An accurate measurement requires updated information about the temperature and the mean sea level pressure at the location of the measurement. For this purpose, mechanical barometric altimeters [1] require user intervention either by adjusting the “barometer setting” with the mean sea level pressure reported by a weather station, or by setting the altimeter to a known altitude [2]. On other hand, smartphone applications [3] usually retrieve the “barometer setting” from a web server in order to automatically adjust the altimeter. However, the poor accuracy of altitude measurements of these applications led us to investigate the source of these inaccuracies, and how to overcome them.
A prevalent problem is the barometer accuracy. Since these sensors are less accurate than the ones certified for professional use, the values measured pressure values tend to be noisy. This problem can be easily mitigated by using a simple low-pass filter [4].
Since, the density of weather stations is sparse, the accuracy of the altitude calculation depends on the distance to the stations and on the current sea surface level atmospheric pressure gradient.
To our knowledge, existing applications neglect the fact that atmospheric data is collected at scattered locations, thus resorting to reports from the nearest station (polygonal method [5]), which is often distant from the point of interest for the altitude calculation. This introduces an error in the altitude estimation that could be avoided interpolating the pressure values of the nearby weather stations with appropriate methods [5], [6].

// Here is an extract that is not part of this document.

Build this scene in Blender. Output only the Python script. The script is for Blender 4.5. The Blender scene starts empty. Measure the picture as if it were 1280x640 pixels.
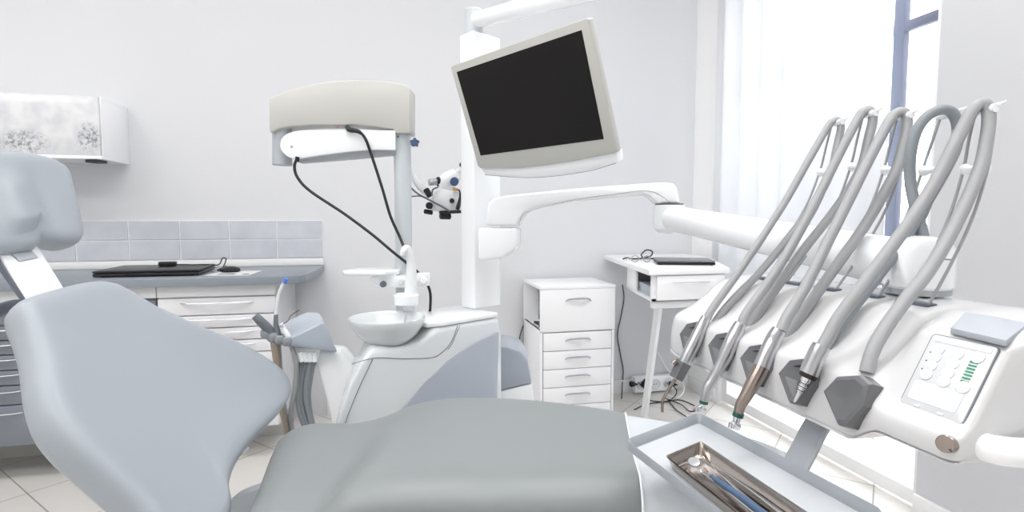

Weather stations typically broadcast weather reports on a hourly or half-hourly basis. The atmospheric pressure values are often rounded down before transmission, having a 1 hPa resolution. The error introduced is usually lower than 9 meters (at standard temperature). However, in the time span between weather reports, the atmospheric conditions may change considerably.
One solution to this problem, still not used in this work, is to request a couple of recent past weather reports in order to perform temporal extrapolation (e.g., polynomial or Kriging 1D [5]), to estimate the trend of the variation. An alternative solution could be the use of forecast models of
atmospheric pressure variation.
Aiming at improving the accuracy of barometric based altitude calculations, we propose, analyze, and compare spatial interpolation methods applied to atmospheric pressure and temperature reports from nearby reference weather stations.
The interpolated values are then used to adjust the altimeter setting. As a proof-of-concept, we implemented an Altimeter application for Android smartphones equipped with barometric sensors.
We present the following main contributions:
1) We propose and analyze spatial interpolation methods to estimate the reference atmospheric pressure and temperature to be used by the barometric altimeter;
2) As a proof-of-concept, we implemented an Android Altimeter application. However, the proposed solution is suitable to be used in special purpose Altimeter devices;

3) We evaluate and compare the proposed interpolation methods for the altitude calculation using real experiments.
The remainder of this paper is organized as follows: Section II reviews existing smartphone applications for altitude measurement. Section III discusses how the atmospheric pressure can be used to derive the altitude of some measurement point above mean sea level. Section IV discusses candidate spatial interpolation techniques for the derivation of the atmospheric pressure and temperature references. Section V presents the main features of the proof-of concept Altimeter Android application implemented in this work. Section VI evaluates and compares the proposed solutions via experimental field tests. Finally, Section VII presents the main conclusions of this work, and discusses future research directions.